Single parenting, as I have described lately, is no picnic for loons and usually has dire consequences. After the recent debacle on Arrowhead that forced a female there into a prolonged period of single parenting and will likely result in loss of one or both chicks, we were ready for a happier outcome. Still, I was dumbfounded to learn that Lyn had seen the disentangled male back on Lumen — seeming none the worse for wear — on August 20th. Her observation meant that the male had become hopelessly entangled, lost a good deal of strength, been caught and cut loose, and somehow recovered well enough to take off and fly back to his breeding lake within a period of nine days — in time to rescue his mate from her challenging stint of uniparental care.

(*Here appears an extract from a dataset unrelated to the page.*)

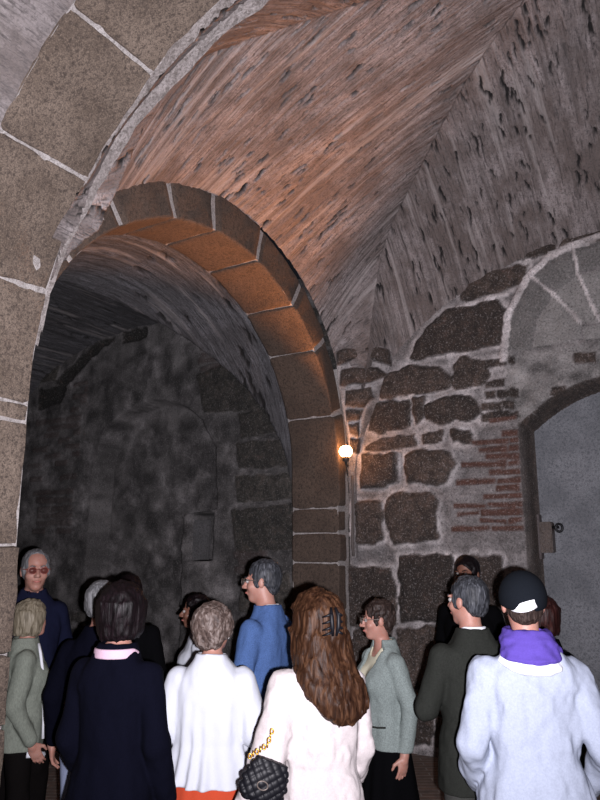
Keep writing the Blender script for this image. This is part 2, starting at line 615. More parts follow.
def bricks(a0, a1, z0, z1, seed, ragged=0.12, rh=0.078, wmin=0.16, wmax=0.36, drop=0.15):
    r = random.Random(seed)
    out = []
    z = z0
    while z < z1:
        a = a0 + r.uniform(-0.02, ragged)
        while a < a1 - 0.04:
            w = min(r.uniform(wmin, wmax), a1 - a)
            if r.random() > drop:
                hh = rh * r.uniform(0.45, 0.66)
                t = r.uniform(-0.008, 0.008)
                out.append([(a, z + t), (a + w - 0.02, z - t), (a + w - 0.02, z + hh - t), (a, z + hh + t)])
            a += w
        z += rh * r.uniform(0.9, 1.12)
    return out


def bb(polys, pad=0.0):
    return [(min(p[0] for p in q) - pad, min(p[1] for p in q) - pad, max(p[0] for p in q) + pad, max(p[1] for p in q) + pad) for q in polys]


def wall_surface(name, place, a0, a1, z0, z1, res, fn, mat, flip):
    na, nz = int((a1 - a0) / res) + 1, int((z1 - z0) / res) + 1
    A, Z = np.meshgrid(np.linspace(a0, a1, na), np.linspace(z0, z1, nz), indexing='ij')
    A = A.astype(np.float32); Z = Z.astype(np.float32)
    H = (0.018 * fbm(A * 2.2, Z * 2.2, A * 0 + 1.5, 3) + 0.010 * fbm(A * 12, Z * 12, A * 0 + 4.5, 3)).astype(np.float32)
    S = np.zeros_like(A); G = np.zeros_like(A); T = np.full_like(A, 0.2); P = np.zeros_like(A)
    D = fn(A, Z, H, S, G, T, P)          # extra depth (recess) or None
    dep = -H if D is None else D - H
    pts = place(A, dep, Z).reshape(-1, 3)
    me = np_mesh(name, pts, grid_faces(na, nz, flip))
    set_mask(me, np.stack([S, G, T, P], -1).reshape(-1, 4))
    return link(name, me, None, mat)


def combine(H0, h, s):
    return H0 * (1 - s) + (H0 * 0.3 + h) * s


JAMB_U, JAMB_R = 1.71, 3.35


def door_top(a):
    return 2.875 + 0.35 * (1 - ((a - 2.53) / 0.82) ** 2).clip(0, 1)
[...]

The key to the male’s survival and rapid recovery was no doubt that he was found by a calm, determined family within a few days of his entanglement, when he still had enough residual strength to bounce back and return to his own family.
How could a breeding loon’s desperate brush with death lead to such a heart-warming outcome? Simple. A thoughtful human family took it upon themselves to help a loon in distress. And the loon they rescued took full advantage of their generosity.